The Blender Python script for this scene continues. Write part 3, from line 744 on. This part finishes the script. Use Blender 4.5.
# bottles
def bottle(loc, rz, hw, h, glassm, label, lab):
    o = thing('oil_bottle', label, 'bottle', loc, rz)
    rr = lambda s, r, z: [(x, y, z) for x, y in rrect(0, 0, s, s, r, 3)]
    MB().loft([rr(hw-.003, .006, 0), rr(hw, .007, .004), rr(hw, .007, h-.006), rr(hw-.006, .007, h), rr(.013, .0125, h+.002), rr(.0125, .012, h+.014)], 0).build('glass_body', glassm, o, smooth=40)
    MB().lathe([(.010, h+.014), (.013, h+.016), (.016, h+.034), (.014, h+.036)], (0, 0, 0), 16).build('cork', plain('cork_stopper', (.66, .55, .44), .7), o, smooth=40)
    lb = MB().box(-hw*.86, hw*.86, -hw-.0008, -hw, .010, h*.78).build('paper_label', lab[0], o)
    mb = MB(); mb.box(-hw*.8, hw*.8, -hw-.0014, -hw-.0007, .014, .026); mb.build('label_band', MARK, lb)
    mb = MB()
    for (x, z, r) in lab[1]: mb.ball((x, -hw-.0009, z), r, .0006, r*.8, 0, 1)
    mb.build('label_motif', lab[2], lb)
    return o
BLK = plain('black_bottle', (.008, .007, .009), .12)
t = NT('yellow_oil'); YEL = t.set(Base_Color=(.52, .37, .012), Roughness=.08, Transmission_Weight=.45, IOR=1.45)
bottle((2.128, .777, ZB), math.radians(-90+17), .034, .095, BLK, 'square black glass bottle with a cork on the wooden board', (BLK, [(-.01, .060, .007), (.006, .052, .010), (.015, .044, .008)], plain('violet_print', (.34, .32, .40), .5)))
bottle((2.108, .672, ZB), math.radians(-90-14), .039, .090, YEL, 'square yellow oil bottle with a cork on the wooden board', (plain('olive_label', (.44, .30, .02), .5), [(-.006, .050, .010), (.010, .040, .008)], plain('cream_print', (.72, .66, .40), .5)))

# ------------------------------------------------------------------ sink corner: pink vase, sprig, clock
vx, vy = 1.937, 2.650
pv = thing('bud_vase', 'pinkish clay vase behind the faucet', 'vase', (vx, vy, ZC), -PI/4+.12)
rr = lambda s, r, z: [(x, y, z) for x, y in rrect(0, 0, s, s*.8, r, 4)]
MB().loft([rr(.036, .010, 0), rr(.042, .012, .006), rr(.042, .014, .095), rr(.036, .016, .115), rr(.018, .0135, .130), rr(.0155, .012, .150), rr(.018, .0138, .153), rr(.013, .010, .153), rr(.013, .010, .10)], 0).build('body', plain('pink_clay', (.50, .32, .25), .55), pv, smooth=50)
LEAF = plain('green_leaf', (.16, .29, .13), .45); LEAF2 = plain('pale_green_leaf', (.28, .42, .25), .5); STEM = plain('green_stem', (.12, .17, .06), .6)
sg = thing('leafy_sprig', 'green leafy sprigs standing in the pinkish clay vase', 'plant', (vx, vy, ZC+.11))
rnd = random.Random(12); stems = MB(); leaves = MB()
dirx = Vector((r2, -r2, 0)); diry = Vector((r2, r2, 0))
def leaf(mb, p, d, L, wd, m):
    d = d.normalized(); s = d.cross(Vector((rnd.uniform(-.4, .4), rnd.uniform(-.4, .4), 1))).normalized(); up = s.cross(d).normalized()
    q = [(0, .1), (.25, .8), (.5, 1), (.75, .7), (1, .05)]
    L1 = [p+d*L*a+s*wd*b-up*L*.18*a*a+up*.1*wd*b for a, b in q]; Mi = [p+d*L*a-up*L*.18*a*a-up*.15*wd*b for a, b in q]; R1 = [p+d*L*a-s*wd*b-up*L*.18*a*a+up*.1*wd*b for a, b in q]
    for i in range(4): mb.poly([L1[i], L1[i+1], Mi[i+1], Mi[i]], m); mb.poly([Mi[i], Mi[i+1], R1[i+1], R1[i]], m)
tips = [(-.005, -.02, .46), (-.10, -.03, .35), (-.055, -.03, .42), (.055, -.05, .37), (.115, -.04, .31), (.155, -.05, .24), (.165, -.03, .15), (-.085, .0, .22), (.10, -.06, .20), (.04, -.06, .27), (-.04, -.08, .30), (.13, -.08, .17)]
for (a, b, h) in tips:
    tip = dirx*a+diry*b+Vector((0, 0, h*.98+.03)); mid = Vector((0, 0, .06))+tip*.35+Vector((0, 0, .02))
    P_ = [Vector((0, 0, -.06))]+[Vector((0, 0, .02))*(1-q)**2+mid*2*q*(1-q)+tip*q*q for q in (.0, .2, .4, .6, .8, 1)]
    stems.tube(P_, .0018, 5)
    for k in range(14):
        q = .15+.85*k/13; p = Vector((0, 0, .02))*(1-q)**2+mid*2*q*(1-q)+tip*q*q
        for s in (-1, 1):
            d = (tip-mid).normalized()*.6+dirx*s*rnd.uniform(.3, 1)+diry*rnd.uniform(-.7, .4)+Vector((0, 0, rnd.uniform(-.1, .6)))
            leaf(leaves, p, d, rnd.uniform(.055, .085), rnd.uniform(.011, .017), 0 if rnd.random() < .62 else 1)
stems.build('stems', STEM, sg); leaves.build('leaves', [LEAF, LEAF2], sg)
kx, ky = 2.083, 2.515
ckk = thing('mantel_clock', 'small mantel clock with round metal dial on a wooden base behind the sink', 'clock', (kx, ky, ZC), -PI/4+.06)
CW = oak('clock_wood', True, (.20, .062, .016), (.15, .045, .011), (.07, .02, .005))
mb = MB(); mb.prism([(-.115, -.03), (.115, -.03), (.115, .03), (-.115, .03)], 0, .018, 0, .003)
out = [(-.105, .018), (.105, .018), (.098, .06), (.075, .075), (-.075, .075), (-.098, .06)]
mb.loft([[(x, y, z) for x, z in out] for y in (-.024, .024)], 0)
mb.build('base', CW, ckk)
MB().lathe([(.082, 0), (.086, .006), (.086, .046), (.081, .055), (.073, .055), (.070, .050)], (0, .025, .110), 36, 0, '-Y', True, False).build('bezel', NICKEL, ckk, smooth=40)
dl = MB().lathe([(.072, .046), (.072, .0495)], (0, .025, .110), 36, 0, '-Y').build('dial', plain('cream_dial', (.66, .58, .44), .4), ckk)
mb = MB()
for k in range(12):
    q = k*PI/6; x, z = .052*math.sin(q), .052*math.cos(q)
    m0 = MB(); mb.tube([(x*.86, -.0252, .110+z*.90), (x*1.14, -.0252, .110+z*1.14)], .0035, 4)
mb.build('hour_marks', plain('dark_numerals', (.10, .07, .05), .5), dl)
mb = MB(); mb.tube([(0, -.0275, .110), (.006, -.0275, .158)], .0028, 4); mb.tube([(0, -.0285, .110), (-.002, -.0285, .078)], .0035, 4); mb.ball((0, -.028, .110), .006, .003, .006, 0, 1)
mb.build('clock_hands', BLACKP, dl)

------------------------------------

• **What the task requires**
Restate the listing exactly, starting at its first line and ending at the line where "(.72, .66, .40), .5)))" occurs; include both and no other lines.

• **The reply**
The Blender Python script for this scene continues. Write part 3, from line 744 on. This part finishes the script. Use Blender 4.5.
# bottles
def bottle(loc, rz, hw, h, glassm, label, lab):
    o = thing('oil_bottle', label, 'bottle', loc, rz)
    rr = lambda s, r, z: [(x, y, z) for x, y in rrect(0, 0, s, s, r, 3)]
    MB().loft([rr(hw-.003, .006, 0), rr(hw, .007, .004), rr(hw, .007, h-.006), rr(hw-.006, .007, h), rr(.013, .0125, h+.002), rr(.0125, .012, h+.014)], 0).build('glass_body', glassm, o, smooth=40)
    MB().lathe([(.010, h+.014), (.013, h+.016), (.016, h+.034), (.014, h+.036)], (0, 0, 0), 16).build('cork', plain('cork_stopper', (.66, .55, .44), .7), o, smooth=40)
    lb = MB().box(-hw*.86, hw*.86, -hw-.0008, -hw, .010, h*.78).build('paper_label', lab[0], o)
    mb = MB(); mb.box(-hw*.8, hw*.8, -hw-.0014, -hw-.0007, .014, .026); mb.build('label_band', MARK, lb)
    mb = MB()
    for (x, z, r) in lab[1]: mb.ball((x, -hw-.0009, z), r, .0006, r*.8, 0, 1)
    mb.build('label_motif', lab[2], lb)
    return o
BLK = plain('black_bottle', (.008, .007, .009), .12)
t = NT('yellow_oil'); YEL = t.set(Base_Color=(.52, .37, .012), Roughness=.08, Transmission_Weight=.45, IOR=1.45)
bottle((2.128, .777, ZB), math.radians(-90+17), .034, .095, BLK, 'square black glass bottle with a cork on the wooden board', (BLK, [(-.01, .060, .007), (.006, .052, .010), (.015, .044, .008)], plain('violet_print', (.34, .32, .40), .5)))
bottle((2.108, .672, ZB), math.radians(-90-14), .039, .090, YEL, 'square yellow oil bottle with a cork on the wooden board', (plain('olive_label', (.44, .30, .02), .5), [(-.006, .050, .010), (.010, .040, .008)], plain('cream_print', (.72, .66, .40), .5)))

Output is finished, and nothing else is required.